**Aim**
Can you output the material exactly as written, minus any pictures it holds?

--- Start of Collected data ---

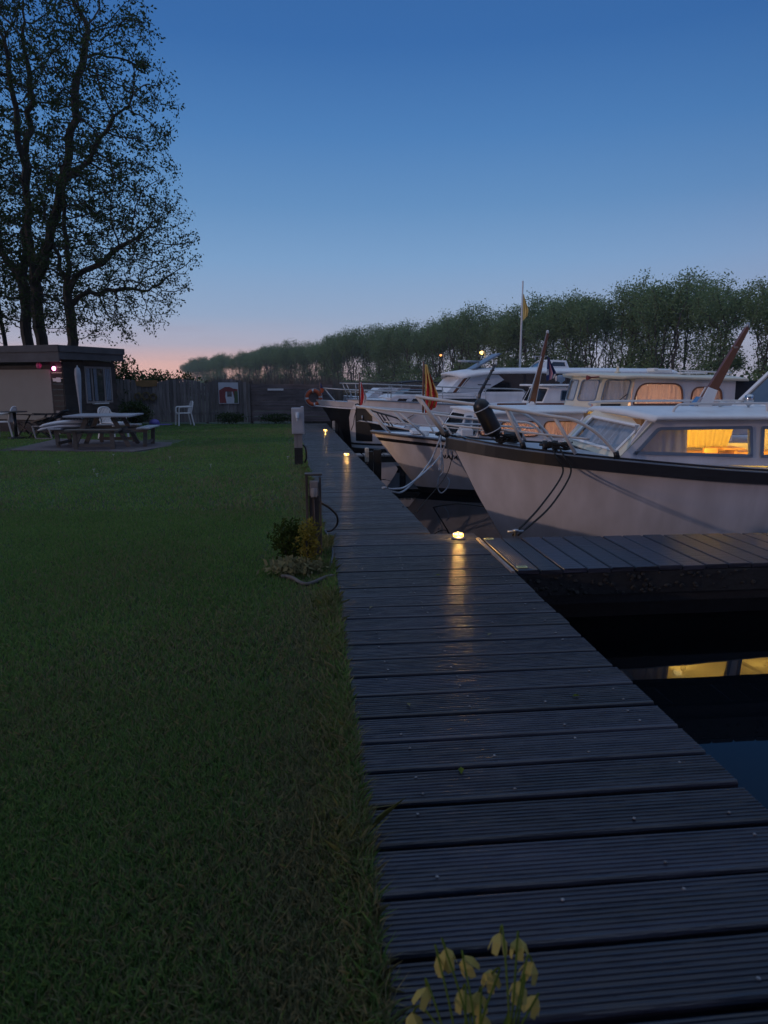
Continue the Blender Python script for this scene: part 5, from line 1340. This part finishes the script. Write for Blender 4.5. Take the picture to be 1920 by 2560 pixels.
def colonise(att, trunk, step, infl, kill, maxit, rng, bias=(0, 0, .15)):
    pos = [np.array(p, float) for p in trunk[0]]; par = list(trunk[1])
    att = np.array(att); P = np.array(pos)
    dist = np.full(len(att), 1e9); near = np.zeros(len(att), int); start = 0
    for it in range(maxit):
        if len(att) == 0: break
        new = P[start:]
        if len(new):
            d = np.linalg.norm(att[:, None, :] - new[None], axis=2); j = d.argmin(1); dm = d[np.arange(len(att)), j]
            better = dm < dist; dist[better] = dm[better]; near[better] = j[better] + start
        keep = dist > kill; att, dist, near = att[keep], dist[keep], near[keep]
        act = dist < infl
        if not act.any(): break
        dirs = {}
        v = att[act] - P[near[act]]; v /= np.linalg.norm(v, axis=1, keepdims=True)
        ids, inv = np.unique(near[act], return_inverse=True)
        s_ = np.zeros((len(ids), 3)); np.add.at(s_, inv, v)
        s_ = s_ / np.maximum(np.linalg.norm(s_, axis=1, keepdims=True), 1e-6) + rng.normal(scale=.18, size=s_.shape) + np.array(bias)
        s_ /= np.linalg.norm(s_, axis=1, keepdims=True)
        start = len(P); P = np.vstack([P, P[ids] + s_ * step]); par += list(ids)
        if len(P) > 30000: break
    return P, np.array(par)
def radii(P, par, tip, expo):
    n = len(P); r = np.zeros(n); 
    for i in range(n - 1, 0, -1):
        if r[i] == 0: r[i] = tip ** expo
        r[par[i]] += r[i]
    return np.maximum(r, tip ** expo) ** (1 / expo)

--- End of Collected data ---

**Result below**
Continue the Blender Python script for this scene: part 5, from line 1340. This part finishes the script. Write for Blender 4.5. Take the picture to be 1920 by 2560 pixels.
def colonise(att, trunk, step, infl, kill, maxit, rng, bias=(0, 0, .15)):
    pos = [np.array(p, float) for p in trunk[0]]; par = list(trunk[1])
    att = np.array(att); P = np.array(pos)
    dist = np.full(len(att), 1e9); near = np.zeros(len(att), int); start = 0
    for it in range(maxit):
        if len(att) == 0: break
        new = P[start:]
        if len(new):
            d = np.linalg.norm(att[:, None, :] - new[None], axis=2); j = d.argmin(1); dm = d[np.arange(len(att)), j]
            better = dm < dist; dist[better] = dm[better]; near[better] = j[better] + start
        keep = dist > kill; att, dist, near = att[keep], dist[keep], near[keep]
        act = dist < infl
        if not act.any(): break
        dirs = {}
        v = att[act] - P[near[act]]; v /= np.linalg.norm(v, axis=1, keepdims=True)
        ids, inv = np.unique(near[act], return_inverse=True)
        s_ = np.zeros((len(ids), 3)); np.add.at(s_, inv, v)
        s_ = s_ / np.maximum(np.linalg.norm(s_, axis=1, keepdims=True), 1e-6) + rng.normal(scale=.18, size=s_.shape) + np.array(bias)
        s_ /= np.linalg.norm(s_, axis=1, keepdims=True)
        start = len(P); P = np.vstack([P, P[ids] + s_ * step]); par += list(ids)
        if len(P) > 30000: break
    return P, np.array(par)
def radii(P, par, tip, expo):
    n = len(P); r = np.zeros(n); 
    for i in range(n - 1, 0, -1):
        if r[i] == 0: r[i] = tip ** expo
        r[par[i]] += r[i]
    return np.maximum(r, tip ** expo) ** (1 / expo)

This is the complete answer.